Compressive residual stresses in two directions were observed in TMAZ and the base metal. The results indicate that in the contact line the value of stress is –360 MPa in the longitudinal direction, and –160 MPa in the transverse direction. The maximum compressive residual stresses are at 1 mm from the contact line in 40-Cr–Ni (–515 MPa) in the longitudinal direction (Fig. 8a). Moreover, the residual stress profile across the welded joint displays an ‘M’ trend with varied degrees of intensity, which is characteristic of friction stir joints [1316].

After tempering at 300°C, the axial stresses are little changed. On the other hand, in the transverse direction, the residual stresses in the TMAZ have been relaxed and are close to zero (Fig. 8b). After tempering at 600°C, the stresses are more or less relaxed in both directions and in the different zones (in the centre of the welded and the TMAZ) (Fig. 8c). Iqbal et al. [30] found that the residual stresses in post-weld heat treated friction welded nickel-based superalloys were about 35% less than for the as-welded condition. This result confirms the softening phenomenon in the welded joint after heat treatment at 600°C.

CONCLUSIONS

Our investigation represents a contribution to the study of the distribution of residual stresses in the rotary friction welding of dissimilar metallic materials. Two different medium carbon steels were welded by the rotary friction welding process and submitted to post-welding heat treatment at 300 and 600°C. The characterisation of the welded joint before and after heat treatment has revealed the following conclusions:

—The thermomechanical affected zone is divided into two sub-zones in both sides of the welded joint.
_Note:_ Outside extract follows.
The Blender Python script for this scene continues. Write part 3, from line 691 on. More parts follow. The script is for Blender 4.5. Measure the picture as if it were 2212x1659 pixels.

—These two subzones have an effect on the hardness profile across the welded joint.

—A softening phenomenon was developed in the welded joint after heat treatment at high temperature (600°C).

—The macrostructural and microstructural observations revealed that the heat treatment at 600°C for 60 seconds was sufficient to obtain a homogeneous welded joint with the base metal.

—Stress distribution in the welded joint is characterised by high compressive stresses in the thermomechanical affected zone due to the microstructural changes present in the cross-section of the welds. However, the heat treatments caused a relaxation phenomenon in the weld region which is due to the recrystallisation reaction caused by the heat treatment.